You are also in charge of vocation promotion in the area of Ecuador. Is there hope for new vocations?

This is a question that has been on the lips and minds at our meetings and community gatherings for years. It is evident that there is a lack of vocations and that young people are less interested in staying in our communities as they begin to explore their vocation. Hope remains, even though new ways of animating vocations have been and continue to be tried. I remain convinced that if our community and spiritual life are not the first means of animating vocations, are not attractive on account of it strength and truthfulness, there is no strategy or plan that can be effective. There are young people, there are people searching for their vocation, there are appointed animators, but I believe that there is a lack of community interest and conviction to get involved in this activity, an activity that cannot be left to only one or a few designated brothers.


How the brothers living out this time of year?

These months of confinement leave us facing each other, taking on the weight of ordinary life and its sacred value, which is lived in the smallest gestures of brotherhood. Without doubt, we have taken on board, on account of this situation, the value of accompanying each other - brothers of various generations that we are, in this local community of Quito.

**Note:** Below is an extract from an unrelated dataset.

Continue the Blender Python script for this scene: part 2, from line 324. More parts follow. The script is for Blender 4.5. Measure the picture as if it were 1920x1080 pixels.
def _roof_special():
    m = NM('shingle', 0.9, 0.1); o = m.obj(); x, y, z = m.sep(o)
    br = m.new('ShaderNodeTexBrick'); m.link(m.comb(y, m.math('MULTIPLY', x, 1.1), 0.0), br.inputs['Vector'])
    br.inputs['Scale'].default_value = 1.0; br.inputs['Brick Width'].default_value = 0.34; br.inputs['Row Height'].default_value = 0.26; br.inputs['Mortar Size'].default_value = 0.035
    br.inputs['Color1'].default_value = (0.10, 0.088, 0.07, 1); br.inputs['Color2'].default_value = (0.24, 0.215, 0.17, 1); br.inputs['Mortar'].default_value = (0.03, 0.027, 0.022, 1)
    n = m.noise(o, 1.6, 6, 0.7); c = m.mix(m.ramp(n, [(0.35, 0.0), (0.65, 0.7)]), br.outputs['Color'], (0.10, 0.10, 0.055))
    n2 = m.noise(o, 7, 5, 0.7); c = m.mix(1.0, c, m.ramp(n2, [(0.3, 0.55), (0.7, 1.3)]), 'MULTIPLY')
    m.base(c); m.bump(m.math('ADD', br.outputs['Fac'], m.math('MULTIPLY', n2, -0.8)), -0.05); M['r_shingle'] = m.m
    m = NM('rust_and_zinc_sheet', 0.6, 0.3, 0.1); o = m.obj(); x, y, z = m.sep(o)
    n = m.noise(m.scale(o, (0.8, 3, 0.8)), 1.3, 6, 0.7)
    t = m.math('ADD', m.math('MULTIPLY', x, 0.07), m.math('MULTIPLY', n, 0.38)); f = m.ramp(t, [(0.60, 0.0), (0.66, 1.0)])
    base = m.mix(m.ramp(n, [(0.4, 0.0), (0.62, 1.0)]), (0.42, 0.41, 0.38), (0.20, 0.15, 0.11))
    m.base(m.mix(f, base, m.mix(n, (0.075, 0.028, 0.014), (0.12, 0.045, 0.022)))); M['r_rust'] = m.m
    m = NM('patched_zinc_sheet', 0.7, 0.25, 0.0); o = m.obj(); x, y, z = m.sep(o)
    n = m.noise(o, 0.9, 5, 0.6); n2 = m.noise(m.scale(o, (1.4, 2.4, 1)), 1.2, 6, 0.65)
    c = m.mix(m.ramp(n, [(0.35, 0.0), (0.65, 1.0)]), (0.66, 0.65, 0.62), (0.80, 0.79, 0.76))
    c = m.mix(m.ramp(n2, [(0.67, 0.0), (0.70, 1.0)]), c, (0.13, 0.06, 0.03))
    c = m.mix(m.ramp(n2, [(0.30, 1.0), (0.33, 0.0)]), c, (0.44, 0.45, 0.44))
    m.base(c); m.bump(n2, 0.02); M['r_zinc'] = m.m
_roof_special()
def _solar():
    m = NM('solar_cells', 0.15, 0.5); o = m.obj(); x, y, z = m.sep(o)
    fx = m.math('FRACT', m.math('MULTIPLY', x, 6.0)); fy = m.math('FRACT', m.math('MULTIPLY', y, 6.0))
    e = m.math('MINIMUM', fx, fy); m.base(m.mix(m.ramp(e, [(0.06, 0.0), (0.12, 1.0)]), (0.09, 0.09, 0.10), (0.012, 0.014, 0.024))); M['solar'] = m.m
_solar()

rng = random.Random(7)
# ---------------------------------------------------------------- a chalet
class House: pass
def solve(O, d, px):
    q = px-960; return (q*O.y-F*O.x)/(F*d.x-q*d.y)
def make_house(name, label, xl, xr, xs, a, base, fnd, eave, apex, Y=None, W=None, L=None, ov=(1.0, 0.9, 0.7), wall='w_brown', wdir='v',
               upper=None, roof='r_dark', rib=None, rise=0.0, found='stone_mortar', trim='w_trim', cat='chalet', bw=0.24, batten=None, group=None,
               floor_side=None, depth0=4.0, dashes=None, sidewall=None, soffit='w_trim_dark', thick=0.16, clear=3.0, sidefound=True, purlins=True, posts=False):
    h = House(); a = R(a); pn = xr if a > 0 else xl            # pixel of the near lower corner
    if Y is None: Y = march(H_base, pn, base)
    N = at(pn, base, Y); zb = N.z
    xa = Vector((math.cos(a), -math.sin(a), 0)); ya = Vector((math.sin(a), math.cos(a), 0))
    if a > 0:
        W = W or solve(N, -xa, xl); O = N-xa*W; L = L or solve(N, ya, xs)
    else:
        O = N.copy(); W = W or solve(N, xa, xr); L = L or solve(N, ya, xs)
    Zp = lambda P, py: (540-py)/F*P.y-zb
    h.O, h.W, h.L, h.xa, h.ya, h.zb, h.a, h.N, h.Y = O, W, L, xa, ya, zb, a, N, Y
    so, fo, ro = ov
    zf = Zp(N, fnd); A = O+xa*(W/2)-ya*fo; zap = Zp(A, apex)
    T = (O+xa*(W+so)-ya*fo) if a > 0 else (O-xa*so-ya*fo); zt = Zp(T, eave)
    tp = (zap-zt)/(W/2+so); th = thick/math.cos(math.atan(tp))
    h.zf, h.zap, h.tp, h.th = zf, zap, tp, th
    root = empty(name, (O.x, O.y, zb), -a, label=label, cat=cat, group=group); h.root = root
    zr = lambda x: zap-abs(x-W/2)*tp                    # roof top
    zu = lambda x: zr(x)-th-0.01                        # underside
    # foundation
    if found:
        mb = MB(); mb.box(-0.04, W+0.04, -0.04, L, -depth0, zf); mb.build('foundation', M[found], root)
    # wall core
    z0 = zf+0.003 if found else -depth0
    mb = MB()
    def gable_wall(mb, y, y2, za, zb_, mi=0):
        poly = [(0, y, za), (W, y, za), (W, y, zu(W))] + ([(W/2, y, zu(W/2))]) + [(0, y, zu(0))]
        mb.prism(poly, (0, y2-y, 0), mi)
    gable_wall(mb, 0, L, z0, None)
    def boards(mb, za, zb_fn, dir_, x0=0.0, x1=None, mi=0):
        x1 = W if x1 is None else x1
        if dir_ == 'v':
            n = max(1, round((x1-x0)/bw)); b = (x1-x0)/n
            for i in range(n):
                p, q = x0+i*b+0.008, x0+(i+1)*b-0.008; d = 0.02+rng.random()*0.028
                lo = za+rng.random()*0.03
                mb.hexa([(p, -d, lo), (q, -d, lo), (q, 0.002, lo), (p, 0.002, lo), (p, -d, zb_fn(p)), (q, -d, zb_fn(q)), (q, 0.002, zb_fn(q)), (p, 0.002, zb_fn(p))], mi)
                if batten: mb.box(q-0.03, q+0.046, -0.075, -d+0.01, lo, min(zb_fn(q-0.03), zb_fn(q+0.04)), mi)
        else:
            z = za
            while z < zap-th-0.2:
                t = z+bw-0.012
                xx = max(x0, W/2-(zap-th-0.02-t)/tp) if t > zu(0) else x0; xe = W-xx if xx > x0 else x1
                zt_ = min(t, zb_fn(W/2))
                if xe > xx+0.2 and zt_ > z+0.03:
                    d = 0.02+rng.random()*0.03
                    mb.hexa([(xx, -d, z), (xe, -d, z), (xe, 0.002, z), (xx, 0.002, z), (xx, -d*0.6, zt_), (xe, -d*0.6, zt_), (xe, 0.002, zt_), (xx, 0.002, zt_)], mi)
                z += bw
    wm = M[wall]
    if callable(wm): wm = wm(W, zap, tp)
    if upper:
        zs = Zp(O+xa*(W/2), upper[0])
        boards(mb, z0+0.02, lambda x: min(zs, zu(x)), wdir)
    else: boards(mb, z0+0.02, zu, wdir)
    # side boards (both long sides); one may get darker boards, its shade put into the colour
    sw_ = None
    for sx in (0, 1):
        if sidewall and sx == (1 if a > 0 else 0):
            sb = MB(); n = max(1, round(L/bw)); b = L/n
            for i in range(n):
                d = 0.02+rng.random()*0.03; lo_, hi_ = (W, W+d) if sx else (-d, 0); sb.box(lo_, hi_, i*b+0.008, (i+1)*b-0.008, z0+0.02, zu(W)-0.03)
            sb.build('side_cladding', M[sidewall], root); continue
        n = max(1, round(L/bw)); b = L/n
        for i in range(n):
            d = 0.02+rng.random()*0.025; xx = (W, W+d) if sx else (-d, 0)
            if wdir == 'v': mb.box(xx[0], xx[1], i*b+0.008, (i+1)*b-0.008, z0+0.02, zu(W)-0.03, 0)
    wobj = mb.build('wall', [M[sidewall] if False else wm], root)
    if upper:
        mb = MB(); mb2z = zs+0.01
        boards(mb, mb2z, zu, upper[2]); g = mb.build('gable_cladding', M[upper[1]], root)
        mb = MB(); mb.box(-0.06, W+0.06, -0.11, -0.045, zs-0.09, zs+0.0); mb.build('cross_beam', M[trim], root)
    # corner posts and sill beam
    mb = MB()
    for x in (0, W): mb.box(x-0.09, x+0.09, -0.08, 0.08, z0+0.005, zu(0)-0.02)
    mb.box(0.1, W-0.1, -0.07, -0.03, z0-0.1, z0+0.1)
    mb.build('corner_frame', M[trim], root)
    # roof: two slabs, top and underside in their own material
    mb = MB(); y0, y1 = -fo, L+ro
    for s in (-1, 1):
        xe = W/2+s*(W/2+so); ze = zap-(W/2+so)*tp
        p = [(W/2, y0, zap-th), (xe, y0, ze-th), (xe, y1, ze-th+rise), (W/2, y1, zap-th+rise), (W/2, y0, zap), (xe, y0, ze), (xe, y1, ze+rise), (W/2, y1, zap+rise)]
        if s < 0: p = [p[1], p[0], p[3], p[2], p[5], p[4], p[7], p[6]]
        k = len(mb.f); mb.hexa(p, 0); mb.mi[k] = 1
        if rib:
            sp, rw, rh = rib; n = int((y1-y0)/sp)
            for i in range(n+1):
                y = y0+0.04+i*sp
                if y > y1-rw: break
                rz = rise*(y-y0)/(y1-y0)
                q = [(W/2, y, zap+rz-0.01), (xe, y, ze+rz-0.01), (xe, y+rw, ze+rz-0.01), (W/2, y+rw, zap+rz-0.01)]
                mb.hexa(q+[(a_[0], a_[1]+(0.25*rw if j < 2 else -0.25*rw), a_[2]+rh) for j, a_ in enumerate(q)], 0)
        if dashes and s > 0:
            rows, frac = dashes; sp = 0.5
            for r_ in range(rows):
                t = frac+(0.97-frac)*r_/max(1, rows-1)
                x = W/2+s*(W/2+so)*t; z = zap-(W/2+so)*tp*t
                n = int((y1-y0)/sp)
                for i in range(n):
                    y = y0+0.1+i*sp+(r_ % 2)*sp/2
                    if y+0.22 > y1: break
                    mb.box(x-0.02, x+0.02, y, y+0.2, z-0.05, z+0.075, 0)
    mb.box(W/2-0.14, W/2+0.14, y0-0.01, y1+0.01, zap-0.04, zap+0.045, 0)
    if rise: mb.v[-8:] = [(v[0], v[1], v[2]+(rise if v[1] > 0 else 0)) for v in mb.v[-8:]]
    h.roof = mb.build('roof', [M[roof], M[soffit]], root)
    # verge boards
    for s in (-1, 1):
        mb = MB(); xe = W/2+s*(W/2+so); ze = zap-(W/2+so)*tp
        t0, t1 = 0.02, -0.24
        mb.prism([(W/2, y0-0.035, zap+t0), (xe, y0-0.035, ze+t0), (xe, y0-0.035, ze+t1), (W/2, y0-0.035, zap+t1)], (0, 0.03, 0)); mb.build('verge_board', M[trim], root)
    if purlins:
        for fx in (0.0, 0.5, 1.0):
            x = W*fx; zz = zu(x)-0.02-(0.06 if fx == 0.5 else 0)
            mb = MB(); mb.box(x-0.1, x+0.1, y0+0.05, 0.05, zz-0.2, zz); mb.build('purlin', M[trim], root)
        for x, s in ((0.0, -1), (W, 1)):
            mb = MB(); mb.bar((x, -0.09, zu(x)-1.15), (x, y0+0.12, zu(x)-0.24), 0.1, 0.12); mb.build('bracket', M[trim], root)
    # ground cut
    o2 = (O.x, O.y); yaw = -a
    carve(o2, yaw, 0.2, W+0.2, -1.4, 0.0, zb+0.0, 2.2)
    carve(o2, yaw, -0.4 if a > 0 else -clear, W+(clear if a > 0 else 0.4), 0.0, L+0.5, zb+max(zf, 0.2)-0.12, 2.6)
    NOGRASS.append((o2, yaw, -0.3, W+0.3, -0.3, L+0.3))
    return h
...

Although each one remains connected, in some way, to his respective pastorals, we share among ourselves the concerns and joys of our laity in the pastoral works for whom we pray and whom we accompany. This is something that is lived spontaneously and even the agreements and meetings are held in the framework of an ordinary naturalness that makes us feel co-responsible, each one contributing his wealth of services and trying to support each other in our weaknesses. The spiritual life organises our moments of the day, prayer and the Eucharistic celebration unite us to a project that is greater than our own needs and interests and that keeps us connected to the needs of the whole world, in the midst of the hope that God continues to act in the midst of this temporal uncertainty.